A limitation on the amount of money a person may give to a candidate or campaign organization thus involves little direct restraint on his political communication, for it permits the symbolic expression of support evidenced by a contribution but does not in any way infringe the contributor’s freedom to discuss candidates and issues. [emphasis added]

In other words, Buckley asserts and McCutcheon accepts that a campaign contribution is not an argument (“underlying basis of…support”) nor a discussion and thus, I would add, not equal to speech in the familiar sense of, say, an opinion column or a public forum. Yet political giving remains a kind of political expression in at least the narrow sense of a “general” or “symbolic expression of support” that Buckley identifies.

In fact, as the saying “put your money where your mouth is” reminds us, a show of financial support for a cause or candidate can prove more authentic than words alone. It can also prove more effective at promoting that cause or candidate, as Maurer and Samuelson remind us with their point that political giving enables more substantive forms of speech.

Opponents of McCutcheon might worry I’ve overlooked some troubling consequence of conceding that “money” (or, more precisely, contributing money to political candidates or causes) is a constitutionally protected means to—even mode of—speech. For instance, they might think this concession plays into the reasoning of Justice Clarence Thomas, who argued that McCutcheon could have gone much further.

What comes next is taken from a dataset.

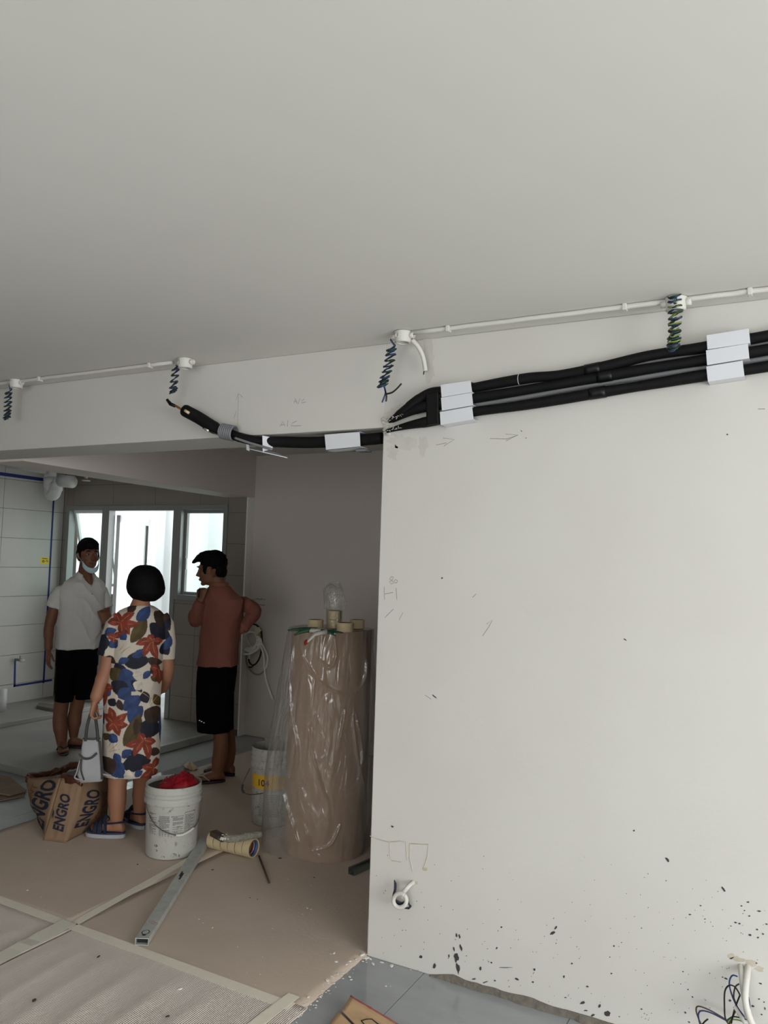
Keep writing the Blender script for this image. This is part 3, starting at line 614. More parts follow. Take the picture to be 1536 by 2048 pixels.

Contrary to the Court’s opinion, Justice Thomas argued that contributions to candidates, parties, and PACS should face as little restriction as those entities’ expenditures now do under the First Amendment. A candidate, for instance, faces no limit regarding how much she can spend, provided she doesn’t use public funding, such as the Presidential Election Campaign Fund. Justice Thomas contends that an individual should likewise face no limit regarding how much he can give to a candidate.